ERA kebebasan yang disusul lahirnya revolusi di bidang teknologi informasi tidak sertamerta menjadi berkah bagi dunia sastra, puisi maupun prosa. Kemudahan mempublikasikan dan menerbitkan karya sastra, disertai dengan kemudahan terjadinya plagiasi bahkan pencurian karya tulis.
Namun tidak ada kekuatan yang bisa menghentikan para sastrawan,penyair, juga seniman pada umumnya untuk berkarya. Karya sastra selalu memiliki cara untuk bertahan. Sejarah mencatat, puisi menjadi inang, tempat lahirnya revolusi politik dan sosial di dunia, dari Spanyol hingga Rusia, dari Polandia hingga Kuba.

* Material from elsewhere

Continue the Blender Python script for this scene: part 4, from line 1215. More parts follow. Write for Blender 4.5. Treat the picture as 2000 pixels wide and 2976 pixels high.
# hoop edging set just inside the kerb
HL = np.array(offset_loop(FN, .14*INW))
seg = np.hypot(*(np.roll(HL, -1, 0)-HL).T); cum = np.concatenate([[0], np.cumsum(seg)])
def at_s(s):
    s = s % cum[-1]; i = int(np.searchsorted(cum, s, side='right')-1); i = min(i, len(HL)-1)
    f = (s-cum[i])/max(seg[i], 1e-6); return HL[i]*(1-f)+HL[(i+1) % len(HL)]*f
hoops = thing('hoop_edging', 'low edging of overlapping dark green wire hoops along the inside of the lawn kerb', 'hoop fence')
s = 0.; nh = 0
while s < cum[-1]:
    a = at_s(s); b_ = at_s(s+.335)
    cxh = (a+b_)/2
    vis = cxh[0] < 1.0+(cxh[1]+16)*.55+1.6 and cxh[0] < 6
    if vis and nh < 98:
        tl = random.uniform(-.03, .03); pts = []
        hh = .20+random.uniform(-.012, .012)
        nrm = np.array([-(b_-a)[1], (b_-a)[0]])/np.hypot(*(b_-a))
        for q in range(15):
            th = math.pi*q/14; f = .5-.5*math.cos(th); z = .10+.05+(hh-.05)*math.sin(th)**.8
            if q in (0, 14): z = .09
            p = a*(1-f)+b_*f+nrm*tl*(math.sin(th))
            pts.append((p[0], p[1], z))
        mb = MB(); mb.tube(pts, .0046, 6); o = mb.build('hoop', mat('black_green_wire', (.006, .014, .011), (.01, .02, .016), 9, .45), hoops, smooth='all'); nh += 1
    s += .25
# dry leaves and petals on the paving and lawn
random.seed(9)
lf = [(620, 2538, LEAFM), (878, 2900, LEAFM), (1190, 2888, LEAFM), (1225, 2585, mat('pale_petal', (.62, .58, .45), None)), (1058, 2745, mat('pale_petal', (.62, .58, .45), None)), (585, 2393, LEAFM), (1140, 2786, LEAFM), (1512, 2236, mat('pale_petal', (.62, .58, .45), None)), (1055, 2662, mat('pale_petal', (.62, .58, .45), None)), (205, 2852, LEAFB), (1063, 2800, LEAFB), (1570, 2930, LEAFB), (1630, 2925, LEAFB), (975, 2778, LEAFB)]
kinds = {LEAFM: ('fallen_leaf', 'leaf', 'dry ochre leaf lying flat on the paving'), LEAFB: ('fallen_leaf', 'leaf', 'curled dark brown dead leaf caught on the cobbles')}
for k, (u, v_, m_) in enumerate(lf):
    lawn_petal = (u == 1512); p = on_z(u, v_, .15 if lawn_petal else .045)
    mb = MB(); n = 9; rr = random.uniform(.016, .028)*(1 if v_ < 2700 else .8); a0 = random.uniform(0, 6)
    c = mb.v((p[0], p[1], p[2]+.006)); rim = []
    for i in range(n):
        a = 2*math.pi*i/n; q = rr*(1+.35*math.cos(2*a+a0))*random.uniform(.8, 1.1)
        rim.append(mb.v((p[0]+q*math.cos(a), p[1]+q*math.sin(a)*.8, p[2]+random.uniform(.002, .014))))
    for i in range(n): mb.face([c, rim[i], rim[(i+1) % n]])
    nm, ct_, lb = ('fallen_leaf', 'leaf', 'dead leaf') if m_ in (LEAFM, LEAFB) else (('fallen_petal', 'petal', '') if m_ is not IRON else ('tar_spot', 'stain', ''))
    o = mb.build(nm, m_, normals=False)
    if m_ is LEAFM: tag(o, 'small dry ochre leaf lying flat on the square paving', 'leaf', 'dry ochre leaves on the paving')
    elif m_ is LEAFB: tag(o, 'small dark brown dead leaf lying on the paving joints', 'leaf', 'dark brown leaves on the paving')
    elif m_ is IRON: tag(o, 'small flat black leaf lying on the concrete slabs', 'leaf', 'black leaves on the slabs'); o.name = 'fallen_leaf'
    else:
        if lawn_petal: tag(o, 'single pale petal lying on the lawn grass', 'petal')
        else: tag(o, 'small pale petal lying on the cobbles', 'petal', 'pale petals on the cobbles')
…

Ketika revolusi memakan ibu kandungnya, puisi tetap eksis. Kembali ke fitrahnya sebagai penyemai revolusi berikutnya. Menjadi puisi perlawanan yang bergerak di bawah tanah.

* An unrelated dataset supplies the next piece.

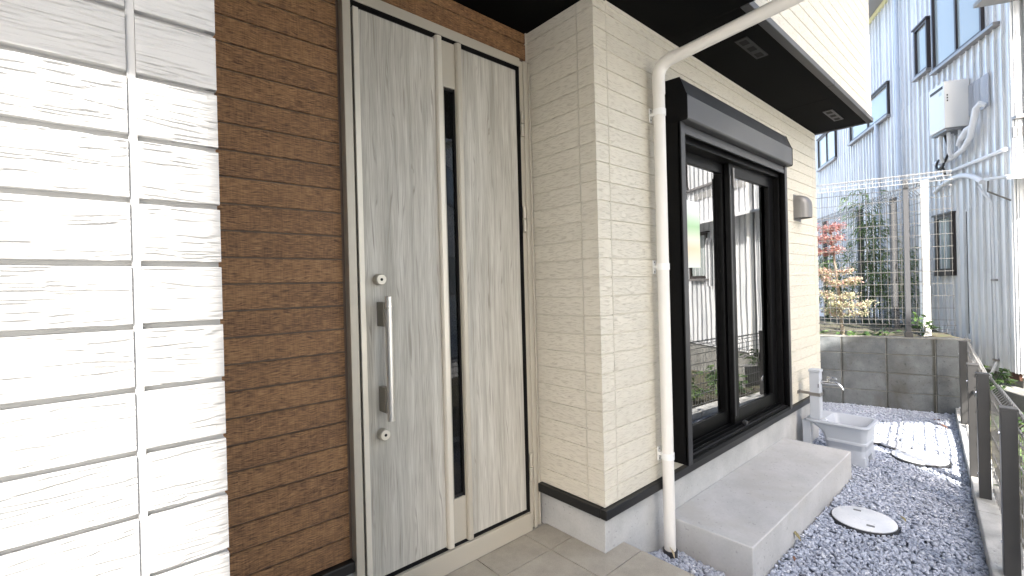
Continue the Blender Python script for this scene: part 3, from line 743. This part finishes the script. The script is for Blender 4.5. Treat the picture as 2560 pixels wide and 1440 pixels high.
# ================================================================== SINK AND WATER POST
def rrect(x0, x1, y0, y1, r, z, n=5):
    pts = []
    for cx, cy, a in ((x1-r, y1-r, 0), (x0+r, y1-r, 90), (x0+r, y0+r, 180), (x1-r, y0+r, 270)):
        for k in range(n+1):
            t = R(a+90*k/n); pts.append((cx+r*math.cos(t), cy+r*math.sin(t), z))
    return pts
sink = empty('sink_basin', (2.65, -.27, GZ), 'pale grey plastic garden sink basin on the gravel under the tap', 'sink')
X0, X1, Y0, Y1 = 2.47, 2.83, -.465, -.05
RZ = .105
outer = [rrect(X0+.034, X1-.034, Y0+.034, Y1-.135, .03, -.085), rrect(X0+.028, X1-.028, Y0+.028, Y1-.128, .035, -.045), rrect(X0+.024, X1-.024, Y0+.024, Y1-.124, .035, -.040),
         rrect(X0+.024, X1-.024, Y0+.024, Y1-.124, .035, -.024), rrect(X0+.028, X1-.028, Y0+.028, Y1-.122, .035, -.018), rrect(X0+.024, X1-.024, Y0+.024, Y1-.10, .04, .03), rrect(X0+.012, X1-.014, Y0+.014, Y1-.03, .05, .082),
         rrect(X0+.002, X1-.002, Y0+.002, Y1-.002, .055, .088), rrect(X0, X1, Y0, Y1, .055, .097), rrect(X0+.004, X1-.004, Y0+.004, Y1-.004, .053, RZ),
         rrect(X0+.020, X1-.020, Y0+.022, Y1-.115, .045, RZ), rrect(X0+.027, X1-.027, Y0+.030, Y1-.120, .04, RZ-.008), rrect(X0+.045, X1-.045, Y0+.050, Y1-.135, .04, -.01), rrect(X0+.065, X1-.06, Y0+.07, Y1-.15, .03, -.016)]
MB().loft(outer, True, True).build('basin', 'plastic', sink, smooth=True)
ped = MB()
px0, px1, py0, py1 = X0+.036, X1-.036, Y0+.036, Y1-.138
ped = MB().loft([rrect(px0-.006, px1+.006, py0-.006, py1+.006, .03, -.128), rrect(px0, px1, py0, py1, .03, -.05)], True, True)
ped.build('pedestal', 'plastic', sink, smooth=True)
lw = .082
for lx in (px0-.010, px1+.010-lw*1.15):
    for ly in (py0-.010, py1+.010-lw*1.3):
        ped = MB().loft([[(lx-.002, ly-.002, GZ-.02), (lx+lw*1.15, ly-.002, GZ-.02), (lx+lw*1.15, ly+lw*1.3, GZ-.02), (lx-.002, ly+lw*1.3, GZ-.02)],
                         [(lx+.006, ly+.006, -.12), (lx+lw*1.15-.004, ly+.006, -.12), (lx+lw*1.15-.004, ly+lw*1.3-.004, -.12), (lx+.006, ly+lw*1.3-.004, -.12)]])
        ped.build('leg', 'plastic', sink, bevel=.006)
MB().tube([(2.50, -.145, .1095), (2.50, -.160, .1155), (2.50, -.185, .1185), (2.505, -.20, .112), (2.51, -.205, .095)], .0028, 6).build('plug_chain', 'chrome', sink, smooth=True)
post = empty('water_post', (2.535, -.12, -.2), 'pale grey plastic standpipe with chrome tap against the cream wall', 'standpipe')
MB().box(2.497, 2.567, -.157, -.087, RZ+.001, .472).build('column', 'plastic', post, bevel=.006, seg=3)
MB().box(2.492, 2.572, -.162, -.082, .472, .493).build('cap', 'plastic', post, bevel=.005, seg=3)
MB().box(2.505, 2.560, -.085, -.030, -.3, RZ-.02).build('riser_casing', 'plastic', post, bevel=.004)
MB().box(2.4945, 2.5695, -.1605, -.0845, .285, .312).box(2.525, 2.54, -.0845, .0, .288, .309).box(2.50, 2.565, -.006, -.0005, .285, .312).build('wall_strap', 'strap', post, bevel=.001)
MB().cyl((2.4943, -.148, .355), (2.496, -.148, .385), .003, 6).build('marking', 'dark_plastic', post)
tp = MB().tube([(2.532, -.157, .395), (2.532, -.232, .395)], .0105, 14).tube([(2.532, -.157, .395), (2.532, -.163, .395)], .019, 18).tube([(2.532, -.205, .395), (2.532, -.205, .428)], .009, 12)
tp.tube([(2.532, -.232, .395)]+arc((2.532, -.236, .396), (2.532, -.285, .405), (2.532, -.300, .352), 8), [.0105]+[.0105-.0003*i for i in range(9)], 14)
tp = tp.build('tap_body', 'chrome', post, smooth=True)
MB().tube([(2.532, -.20, .431), (2.532, -.225, .435), (2.532, -.252, .432), (2.532, -.262, .428)], [.011, .008, .0075, .006], 12).build('tap_handle', 'chrome', post, smooth=True)

# ================================================================== FENCES
def wire_panel(parent, mat, o, d, nrm, length, z0, z1, vs, hs, rv, fold, foldw=.045):
    """welded mesh panel with V folds: o start, d direction, nrm fold direction, fold = list of fold heights"""
    prof = [(0, z0)]
    for fz in fold: prof += [(0, fz-foldw), (foldw*.9, fz), (0, fz+foldw)]
    prof += [(0, z1)]; prof = sorted(set(prof), key=lambda p: p[1])
    m = MB(); n = int(length/vs)
    for i in range(n+1):
        b = o+d*(i*vs+ .01)
        m.tube([b+nrm*q+Vector((0, 0, z)) for q, z in prof], min(rv, .0024), 4, False)
    zs = []; z = z0+.02
    while z < z1-.01:
        if all(abs(z-fz) > foldw*1.1 for fz in fold): zs.append((z, 0))
        z += hs
    for fz in fold: zs += [(fz-foldw, 0), (fz, foldw*.9), (fz+foldw, 0)]
    zs.append((z1-.012, 0))
    for z, q in zs:
        m.tube([o+nrm*(q+rv)+Vector((0, 0, z)), o+d*length+nrm*(q+rv)+Vector((0, 0, z))], rv*1.15, 4, False)
    return m.build('wire_panel', mat, parent)
# -- low dark fence along the kerb
PST = [Vector((4.049, -.844, 0)), Vector((2.615, -.992, 0)), Vector((2.239, -1.055, 0)), Vector((1.31, -1.180, 0)), Vector((.05, -1.325, 0)), Vector((-1.2, -1.47, 0))]
fr = empty('kerb_fence', PST[2]+Vector((0, 0, -.12)), 'low dark bronze mesh fence standing on the kerb', 'fence')
for i, p in enumerate(PST):
    a = kd*.026; b = kn*.026
    MB().obox(p-a-b+Vector((0, 0, -.3)), kd*.052, kn*.052, Vector((0, 0, .3+.606))).build('post', 'fence_dark', fr, bevel=.002)
    c = MB().obox(p-kd*.029-kn*.029+Vector((0, 0, .606)), kd*.058, kn*.058, Vector((0, 0, .011))).build('post_cap', 'fence_dark', fr, bevel=.002)
    for z in (.50, .02): MB().cyl(p-kn*.026+Vector((0, 0, z)), p-kn*.031+Vector((0, 0, z)), .006, 8).build('bolt', 'chrome', fr)
runs = [(Vector((4.60, -.783, 0)), PST[1]+kd*.06), (PST[2]-kd*.03, PST[3]+kd*.02), (PST[3]+kd*.03, PST[4])]
for a, b in runs:
    o = a+kn*.034; d = (b-a).normalized()
    wire_panel(fr, 'fence_wire', o, d, kn, (b-a).length, -.09, .60, .052, .105, .0034, [.545], .035)
MB().tube([PST[2]+Vector((0, 0, .44)), PST[1]+Vector((0, 0, .44))], .009, 8).build('link_bar', 'fence_dark', fr)
# -- tall mesh fence on the block wall
f1 = empty('wall_mesh_fence', BW(-.2, .06, .56), 'tall pale wire mesh fence on top of the block wall', 'fence')
for s in (-.2, 1.75):
    MB().obox(BW(s-.022, .03, .5), bd*.044, -bn*.044, Vector((0, 0, 1.71))).build('post', 'fence_post', f1, bevel=.003)
    MB().obox(BW(s-.032, .02, .565), bd*.064, -bn*.064, Vector((0, 0, .06))).build('post_base', 'fence_dark', f1, bevel=.003)
wire_panel(f1, 'fence_lt', BW(-.56, .045, 0), bd, bn, 2.3, .60, 2.25, .0565, .125, .0026, [2.155, .70], .05)
wire_panel(f1, 'fence_glare', BW(-.56, .0415, 0), bd, bn, 2.3, 2.085, 2.262, .0565, .3, .0040, [2.155], .05)  # paler copy of the top fold, carries its painted glare
# -- fence of the neighbour plot, parallel to the ribbed building
an = R(32.5); fd = Vector((math.cos(an), math.sin(an), 0)); fnn = Vector((-fd.y, fd.x, 0)); FP = Vector((5.225, -.465, 0))
f2 = empty('plot_mesh_fence', FP+Vector((0, 0, .55)), 'grey wire mesh fence with sunlit corner post running along the ribbed building', 'fence')
for t in (0, .638, 1.55, 2.9):
    w = .036 if t == 0 else .03
    MB().obox(FP+fd*(t-w)-fnn*w+Vector((0, 0, .4)), fd*2*w, fnn*2*w, Vector((0, 0, 1.86 if t == 0 else 1.79))).build('post', 'white_plastic' if t == 0 else 'fence_post', f2, bevel=.004)
wire_panel(f2, 'fence_lt', FP-fd*.04+fnn*.04, fd, fnn, 4.2, .62, 2.25, .0565, .125, .0026, [2.155, .72], .05)

wire_panel(f2, 'fence_glare', FP-fd*.04+fnn*.0435, fd, fnn, 4.2, 2.085, 2.262, .0565, .3, .0036, [2.155], .05)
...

Para penyair Indonesia lintas generasi tentu memiliki pengalaman bagaimana caranya puisi-puisi bisa lolos sensor di masa rezim orde baru.

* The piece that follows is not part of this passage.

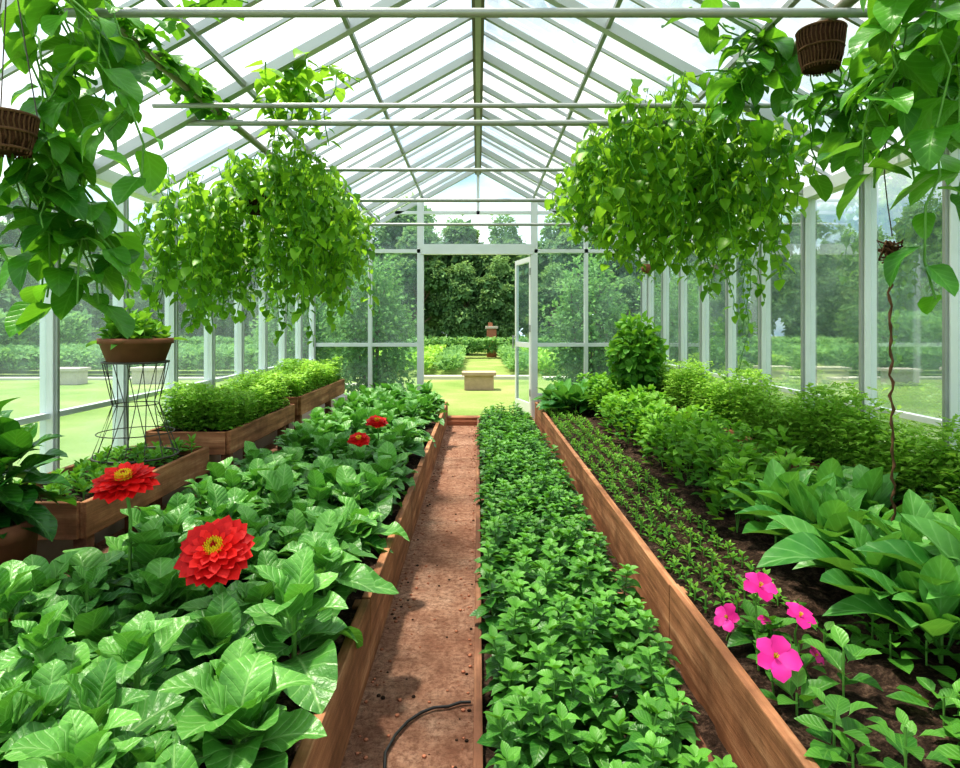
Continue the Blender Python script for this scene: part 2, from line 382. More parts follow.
mb.tube([(-W+.03,-.04,.97),(-W+.03,0,.97)],.008,'steel',6); mb.tube([(-W+.03,-.04,1.13),(-W+.03,0,1.13)],.008,'steel',6)
for z in (.3,1.2,2.0): mb.tube([(0,-.005,z),(0,-.005,z+.1)],.012,'steel',8)
mb.build('door_leaf',False,e); e.rotation_euler=(0,0,-math.radians(76))
mb=MB(); 
for k in range(8): mb.box(DX0+.06+k*.185,DX0+.06+k*.185+.175,YE-.26,YE-.06,0,.05,'brick')
mb.build('door_threshold',False,None,.005)
mb=MB(); mb.box(-.41,.0,8.3,8.5,0,.10,'woodx'); mb.box(-.41,0,8.27,8.3,0,.06,'brick'); mb.build('path_step',False,None,.006)
# ------------------------------------------------------------------ bed frames
def bedframe(name,x0,x1,y0,y1,h,mat='wood',t=.035,z0=0,seams=(2.3,4.6,6.9)):
    mb=MB()
    ys=[y0]+[s for s in seams if y0<s<y1]+[y1]
    for x in (x0,x1):
        for a,b in zip(ys[:-1],ys[1:]):
            dz=random.uniform(-.006,.006)
            mb.box(x-t/2,x+t/2,a+.003,b-.003,z0,z0+h+dz,mat)
        for s in ys[1:-1]:
            if x==x0: mb.box(x+t/2,x+t/2+.03,s-.03,s+.03,z0,z0+h-.02,mat)
            else: mb.box(x-t/2-.03,x-t/2,s-.03,s+.03,z0,z0+h-.02,mat)
    for yy in (y0,y1): mb.box(x0+t/2,x1-t/2,yy-t/2,yy+t/2,z0,z0+h,'woodx')
    if z0>0.1:
        mb.box(x0+t/2,x1-t/2,y0+t/2,y1-t/2,z0,z0+.03,'wooddark')
    soil(mb,x0+t/2,x1-t/2,y0+t/2,y1-t/2,z0+h-.045)
    if z0>0.1:
        for yy in np.arange(y0+.06,y1,1.2):
            for x in (x0+.03,x1-.03): mb.box(x-.03,x+.03,yy-.03,yy+.03,0,z0,'wooddark')
    return mb.build(name,False,None,.004)
bedframe('raised_garden_bed',-1.55,-.42,.25,8.5,.28,seams=(2.4,4.6,6.6))
bedframe('low_garden_bed',0.0,.64,.25,8.3,.10,'wooddark',.028,seams=(1.5,3,4.5,6))
bedframe('raised_garden_bed.001',.77,1.93,.25,8.5,.28,seams=(2.52,4.6,6.6))
mb=MB(); soil(mb,.655,.75,.25,8.4,.02,.02); mb.build('soil_strip')
bedframe('planter_bench',1.98,2.215,1.2,8.5,.16,'wood',.03,.32,seams=(2.9,4.4,6))
bedframe('planter_bench.001',-2.20,-1.70,2.75,4.02,.16,'wood',.03,.38,seams=())
bedframe('planter_bench.002',-2.20,-1.66,4.25,5.75,.15,'wood',.03,.44,seams=())
bedframe('planter_bench.003',-2.20,-1.66,5.95,7.9,.17,'wood',.03,.46,seams=())
# ------------------------------------------------------------------ crops
mb=MB()
pts=gridpts(-1.52,-.45,.5,8.4,.19,.19,.24)
rosettes(mb,pts,[random.uniform(.07,.23) for _ in pts],17,.18,T_basil,'lettuce',.0,1.25,.03,1.0,(-.02,1.0),True,.35)
mb.build('spinach_crop')
mb=MB()
pts=gridpts(.03,.63,.5,8.2,.105,.11,.07)
P=[];Fw=[];U=[];S=[];TT=[]
for (x,y,z) in pts:
    h=random.uniform(.09,.23); a0=random.random()*6; lx=random.uniform(-.3,.3); ly=random.uniform(-.3,.3); pt=random.uniform(-.2,.2)
    nt_=7
    for k in range(nt_):
        f=(k+1)/nt_
        for j in range(4):
            az=a0+k*.8+j*pi/2+random.uniform(-.2,.2); el=-.15+.8*f**3+random.uniform(-.2,.25)
            P.append((x+lx*h*f,y+ly*h*f,z+h*f)); Fw.append((math.cos(az)*math.cos(el),math.sin(az)*math.cos(el),math.sin(el)))
            U.append((random.uniform(-.3,.3),random.uniform(-.3,.3),1)); S.append((.092-.045*f**2)*random.uniform(.75,1.15)); TT.append(.0+.9*f**2+pt+random.uniform(-.15,.15))
    mb.tube([(x,y,z-.02),(x+lx*h,y+ly*h,z+h)],.003,'stem',4)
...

Tahun 1996, saya bersama beberapa penyair dari Cilacap seperti Badruddin Emce dan Daryono Yunani punya pengalaman yang bisa menggambarkan hal itu. Seminggu sebelum acara pembacaan puisi di Gelangang Remaja, kami harus menyerahan puisi-puisi yang akan dibaca.
Apesnya, ada 3-5 puisi yang tidak lolos sensor. Namun kami bergeming dan mengancam tetap akan membacakan puisi yang antara lain berjudul Palestina. Akibatnya, sehari sebelum pementasan, gedung sudah dipenuhi intel dan kami kembali dipanggil untuk memastikan puisi-puisi tak lolos sensor tidak akan dibaca.
Era reformasi menjadi gerbang kebebasan. Pementasan puisi tidak memerlukan izin, kecuali pemberitahuan terkait keramaiannya saja. Tidak ada lagi sensor puisi yang akan dibaca atau diterbitkan.Â
Media massa juga tidak lagi membutuhkan SIUPP untuk terbit sehingga sastrawan memiliki banyak ruang publikasi. Meski istilah ini sudah ada sebelumnya, sastra koran benar-benar menemukan momentumnya di awal era reformasi.
Kehadiran internet membawa harapan baru di mana kemudahan menerbitkan karya sastra semakin luas. Booming media sosial yang dimulai tahun 2008, diikuti dengan munculnya blog-blog pribadi, microblogging seperti YouTube, dan blog keroyokan berbasis UGC (use gerenated content) seperti Kaskus, Kompasiana, Indonesiana, dan lain-lain, semakin memudahkan para sastrawan untuk mempublikaiskan karyanya baik teks maupun audio visual.
Sayangnya, era ini juga menjadi penanda turunnya kualitas karya-karya sastra yang dipublikasikan karena tidak ada lagi kurasi, zonder editor. Semua orang bisa menerbitkan karyanya (self publishing), kapan pun, di manapun. Pada saat bersamaan media-media cetak juga diterjang tsunami, sebagian mati dilindas gelombang zaman.